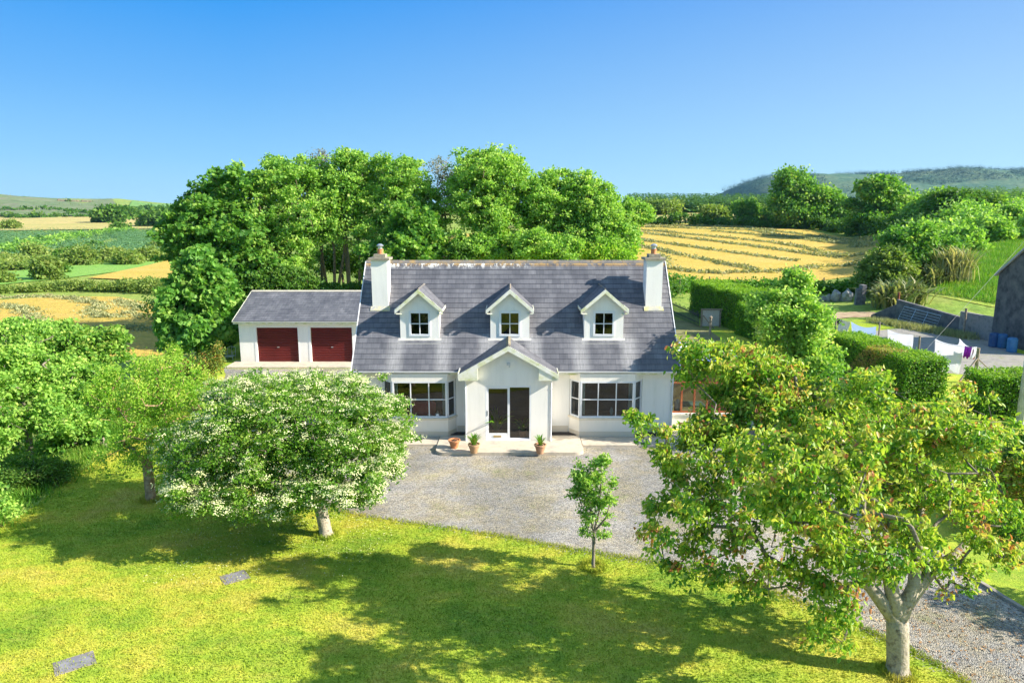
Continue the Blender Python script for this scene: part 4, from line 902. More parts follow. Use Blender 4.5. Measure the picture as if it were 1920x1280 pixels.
# barrels
for k, (px_, pyb, lab) in enumerate(((1862,650,'dark blue plastic barrel furthest left by the barn wall'),(1878,652,'blue plastic barrel between two others by the barn'),(1896,660,'nearest blue ribbed barrel by the barn'))):
    x, y = G(px_, pyb); x = min(x, 32.9); root = empty('barrel', (x,y,0), lab, 'barrel', 'blue barrels by the barn')
    m_ = mat('blue_plastic_%s' % ('a','b','c')[k], (.02+.01*k,.07+.05*k,.18+.08*k), (.03+.01*k,.09+.05*k,.22+.08*k), 4, .4)
    b = MB(); b.lathe((x,y,0), [(.25,0),(.29,.06),(.29,.28),(.31,.30),(.29,.32),(.29,.60),(.31,.62),(.29,.64),(.29,.86),(.24,.92),(.22,.92)], 22); b.build('drum', m_, root, smooth=False)
    b = MB(); b.lathe((x,y,.921), [(.225,0),(.225,.03),(.05,.03),(.05,.05),(.01,.05)], 16); b.build('lid', m_, root)
# washing line
wp = []
for q, lab in (((1568,597),'far wooden washing line post beside the dark cloth'),((1650,603),'wooden washing line post between the two upper sheets'),((1725,630),'wooden washing line post between the middle and near sheet')):
    wp.append(post(q[0], q[1], 0, POSTW, lab, .055, 'washing_line_post', 'washing line posts', zt_=1.9))
x, y = G(1835, 652, 1.9); root = empty('braced_post', (x, y, 0), 'thick fence post with two diagonal braces at the near end of the washing', 'post')
b = MB(); b.tube([(x,y,0),(x,y,1.9)], .08, 8); b.build('post', POSTW, root)
b = MB(); b.tube([(x-.04,y-.05,1.35),(x-1.5,y-.8,0.02)], .05, 6); b.build('brace', POSTW, root); b = MB(); b.tube([(x+.05,y-.03,1.3),(x+1.3,y-.5,0.02)], .035, 6); b.build('brace', POSTW, root)
wp.append((x, y, 0, 1.9))
WIRE = mat('thin_grey_wire', (.3,.3,.3), None, rough=.5)
b = MB()
for p, q in zip(wp[:-1], wp[1:]):
    mid = ((p[0]+q[0])/2, (p[1]+q[1])/2, 1.74); b.tube([(p[0],p[1],1.86), mid, (q[0],q[1],1.86)], .008, 5)
tag(b.build('clothes_line', WIRE, None, loc=(wp[0][0], wp[0][1], 1.86)), 'clothes line strung between the wooden posts', 'clothes line')
def cloth(pxa, pxb, hgt, m, label, z=1.78, seed=0, sag=.12, name='sheet', skew=0, kind='sheet', zb=None):
    xa, ya = G(*pxa, z); xb, yb = G(*pxb, z if zb is None else zb); rng = np.random.default_rng(seed); nx_, nz_ = 28, 20; V = []
    for i in range(nx_+1):
        for j in range(nz_+1):
            u, v = i/nx_, j/nz_; sagz = sag*math.sin(math.pi*u); bl = .05*math.sin(u*11+seed)*v + .03*math.sin(u*23+seed*2+v*3)*v + .12*math.sin(v*2.2+seed*.5)*v
            dx_, dy_ = (xb-xa), (yb-ya); Ln = math.hypot(dx_, dy_); nxn, nyn = -dy_/Ln, dx_/Ln
            pull = (u-.5)*-.06*v
            V.append((xa+dx_*(u+pull)+nxn*bl, ya+dy_*(u+pull)+nyn*bl, z - sagz - hgt*v*(1-.35*skew*(1-u)) - .06*math.sin(u*12+seed)*v))
    F = [(i*(nz_+1)+j, (i+1)*(nz_+1)+j, (i+1)*(nz_+1)+j+1, i*(nz_+1)+j+1) for i in range(nx_) for j in range(nz_)]
    me = bpy.data.meshes.new(name); me.from_pydata(V, [], F); me.polygons.foreach_set('use_smooth', [True]*len(F)); o = link(name, me, m, None, loc=(xa, ya, z))
    sm = o.modifiers.new('thick', 'SOLIDIFY'); sm.thickness = .004
    return tag(o, label, kind, 'washing on the line' )
SHW = leafmat('white_cotton', [(0,(.84,.84,.88)),(1,(.84,.84,.86))], .55, .9, .1, tboost=1.0)
SHB = leafmat('pale_blue_cotton', [(0,(.60,.70,.88)),(1,(.6,.7,.88))], .55, .9, .1, tboost=1.0)
cloth((1596,603), (1643,612), 1.0, SHB, 'pale blue sheet with pink stripe hanging on the far stretch of line', seed=1, sag=.2, skew=.2)
cloth((1575,598), (1594,603), .8, mat('pink_striped_cotton', (.75,.66,.68), (.8,.76,.78), 6, .9), 'narrow striped towel hanging beside the pale blue sheet', seed=5, sag=.05, name='towel', kind='towel')
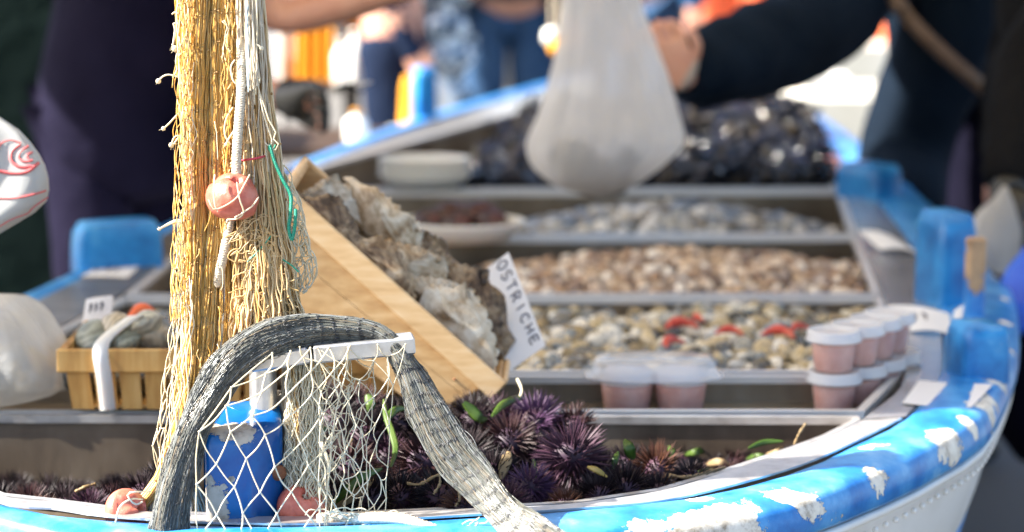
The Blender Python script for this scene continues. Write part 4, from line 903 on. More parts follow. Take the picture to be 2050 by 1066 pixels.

——

# PROBLEM REQUIREMENTS:
Reproduce the material word for word, minus the images.

# COMPLETE ANSWER:
Continue the Blender Python script for this scene: part 4, from line 902. More parts follow. Use Blender 4.5. Measure the picture as if it were 1920x1280 pixels.
# barrels
for k, (px_, pyb, lab) in enumerate(((1862,650,'dark blue plastic barrel furthest left by the barn wall'),(1878,652,'blue plastic barrel between two others by the barn'),(1896,660,'nearest blue ribbed barrel by the barn'))):
    x, y = G(px_, pyb); x = min(x, 32.9); root = empty('barrel', (x,y,0), lab, 'barrel', 'blue barrels by the barn')
    m_ = mat('blue_plastic_%s' % ('a','b','c')[k], (.02+.01*k,.07+.05*k,.18+.08*k), (.03+.01*k,.09+.05*k,.22+.08*k), 4, .4)
    b = MB(); b.lathe((x,y,0), [(.25,0),(.29,.06),(.29,.28),(.31,.30),(.29,.32),(.29,.60),(.31,.62),(.29,.64),(.29,.86),(.24,.92),(.22,.92)], 22); b.build('drum', m_, root, smooth=False)
    b = MB(); b.lathe((x,y,.921), [(.225,0),(.225,.03),(.05,.03),(.05,.05),(.01,.05)], 16); b.build('lid', m_, root)
# washing line
wp = []
for q, lab in (((1568,597),'far wooden washing line post beside the dark cloth'),((1650,603),'wooden washing line post between the two upper sheets'),((1725,630),'wooden washing line post between the middle and near sheet')):
    wp.append(post(q[0], q[1], 0, POSTW, lab, .055, 'washing_line_post', 'washing line posts', zt_=1.9))
x, y = G(1835, 652, 1.9); root = empty('braced_post', (x, y, 0), 'thick fence post with two diagonal braces at the near end of the washing', 'post')
b = MB(); b.tube([(x,y,0),(x,y,1.9)], .08, 8); b.build('post', POSTW, root)
b = MB(); b.tube([(x-.04,y-.05,1.35),(x-1.5,y-.8,0.02)], .05, 6); b.build('brace', POSTW, root); b = MB(); b.tube([(x+.05,y-.03,1.3),(x+1.3,y-.5,0.02)], .035, 6); b.build('brace', POSTW, root)
wp.append((x, y, 0, 1.9))
WIRE = mat('thin_grey_wire', (.3,.3,.3), None, rough=.5)
b = MB()
for p, q in zip(wp[:-1], wp[1:]):
    mid = ((p[0]+q[0])/2, (p[1]+q[1])/2, 1.74); b.tube([(p[0],p[1],1.86), mid, (q[0],q[1],1.86)], .008, 5)
tag(b.build('clothes_line', WIRE, None, loc=(wp[0][0], wp[0][1], 1.86)), 'clothes line strung between the wooden posts', 'clothes line')
def cloth(pxa, pxb, hgt, m, label, z=1.78, seed=0, sag=.12, name='sheet', skew=0, kind='sheet', zb=None):
    xa, ya = G(*pxa, z); xb, yb = G(*pxb, z if zb is None else zb); rng = np.random.default_rng(seed); nx_, nz_ = 28, 20; V = []
    for i in range(nx_+1):
        for j in range(nz_+1):
            u, v = i/nx_, j/nz_; sagz = sag*math.sin(math.pi*u); bl = .05*math.sin(u*11+seed)*v + .03*math.sin(u*23+seed*2+v*3)*v + .12*math.sin(v*2.2+seed*.5)*v
            dx_, dy_ = (xb-xa), (yb-ya); Ln = math.hypot(dx_, dy_); nxn, nyn = -dy_/Ln, dx_/Ln
            pull = (u-.5)*-.06*v
            V.append((xa+dx_*(u+pull)+nxn*bl, ya+dy_*(u+pull)+nyn*bl, z - sagz - hgt*v*(1-.35*skew*(1-u)) - .06*math.sin(u*12+seed)*v))
    F = [(i*(nz_+1)+j, (i+1)*(nz_+1)+j, (i+1)*(nz_+1)+j+1, i*(nz_+1)+j+1) for i in range(nx_) for j in range(nz_)]
    me = bpy.data.meshes.new(name); me.from_pydata(V, [], F); me.polygons.foreach_set('use_smooth', [True]*len(F)); o = link(name, me, m, None, loc=(xa, ya, z))
    sm = o.modifiers.new('thick', 'SOLIDIFY'); sm.thickness = .004
    return tag(o, label, kind, 'washing on the line' )
SHW = leafmat('white_cotton', [(0,(.84,.84,.88)),(1,(.84,.84,.86))], .55, .9, .1, tboost=1.0)
SHB = leafmat('pale_blue_cotton', [(0,(.60,.70,.88)),(1,(.6,.7,.88))], .55, .9, .1, tboost=1.0)
cloth((1596,603), (1643,612), 1.0, SHB, 'pale blue sheet with pink stripe hanging on the far stretch of line', seed=1, sag=.2, skew=.2)
cloth((1575,598), (1594,603), .8, mat('pink_striped_cotton', (.75,.66,.68), (.8,.76,.78), 6, .9), 'narrow striped towel hanging beside the pale blue sheet', seed=5, sag=.05, name='towel', kind='towel')
The Blender Python script for this scene continues. Write part 4, from line 903 on. More parts follow. Take the picture to be 2050 by 1066 pixels.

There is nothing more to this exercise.